Beeindruckender Dokufilm über drei Berliner Teenager zwischen Lust und Frust.

"ICH BIN AUS KREUZBERG, DU MUSCHI"
Sie rauchen, saufen, werfen Drogen ein und fluchen wie alte Waschweiber. Man könnte Mitleid mit ihnen haben oder sie zum Mond wünschen, so abgefuckt und cool wie sie sich geben. Klara, Mina und Tanutscha sind 15 und die Hauptdarstellerinnen in Bettina Blümners Dokumentarfilm "Prinzessinnenbad". Ein Jahr lang begleitete die Kamera die drei Freundinnen aus Kreuzberg zwischen Schule und Schwimmbad, kaputter Familie, Partys und Jungs. Ein beeindruckendes Porträt einer Jugend in Not.

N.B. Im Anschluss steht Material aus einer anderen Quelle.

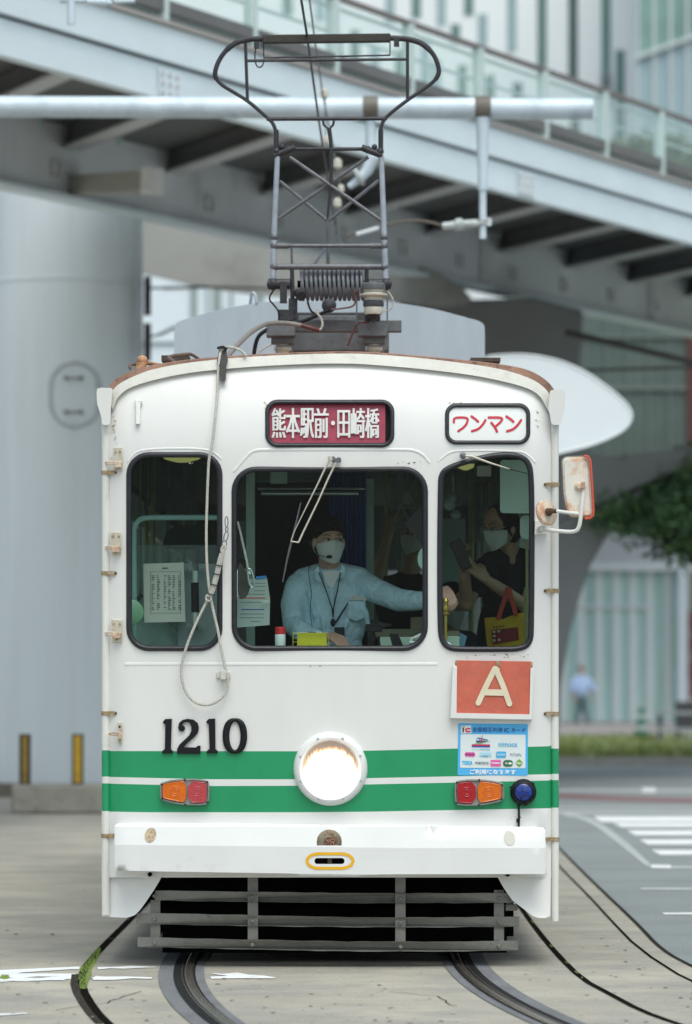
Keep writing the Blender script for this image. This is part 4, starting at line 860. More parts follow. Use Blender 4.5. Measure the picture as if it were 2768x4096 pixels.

Die Pubertät kann eine harte Zeit sein, in Kreuzberg sogar knallhart. Klara hat die Schule abgebrochen, ihrer Oma 2000 Euro geklaut und muss nun Strafstunden abbrummen. Was sie mal werden will? Vielleicht Pornodarstellerin oder Tierpflegerin, am besten was ohne Ausbildung und mit viel Kohle. Ihre alleinerziehende Mutter ist jedenfalls schon froh, wenn Klara kein Heroin nimmt und nicht schwanger wird. Tanutscha paukt für ihren Realschulabschluss, geht aber aus Liebeskummer nicht zur Schule. Mina wird ihren 20-jährigen Freund verlieren, denn der trampt ohne sie ein Jahr durch Armerika. Diese Mädchen haben eigentlich keine Chance, verstehen es aber blendend, sich in Pose zu werfen und kackfrech auf dicke Hose zu machen - wie die von Klara bewunderten türkischen Macker aus dem Viertel. Wer ihr dumm kommt, wird mit einem herzhaften "Ich bin aus Kreuzberg, du Muschi" abgefertigt.

Das Leben am unteren Ende der Gesellschaft ist kein Ponyhof. Allzuoft haben wir Typen wie Klara, Mina und Tanutscha schon in einschlägigen Dokusoaps gesehen, erzogen von Supernannys, gedrillt in irgendwelchen Bootcamps. Und allzuoft wurden die Kids dabei nur vorgeführt und der Lächerlichkeit preisgegeben.

"Prinzessinnnenbad" ist anders. Der Film kommt ohne Mätzchen aus, beschränkt sich aufs Wesentliche, zwingt zum Hinsehen und Zuhören. Es gibt keine Kommentare aus dem Off, keine aufdringliche Effektmusik, keine fixen Schnitte, dafür eine geduldige Kamera und Originaltöne satt.

Die Wirkung ist frappierend: Die drei Früchtchen wachsen einem richtig ans Herz. Man wünscht den Mädels, dass sie irgendwann wissen, wo es langgeht. Dass sie nicht so kläglich scheitern wie ihre zur Erziehung unfähigen Eltern oder im Knast oder unter einer Brücke enden.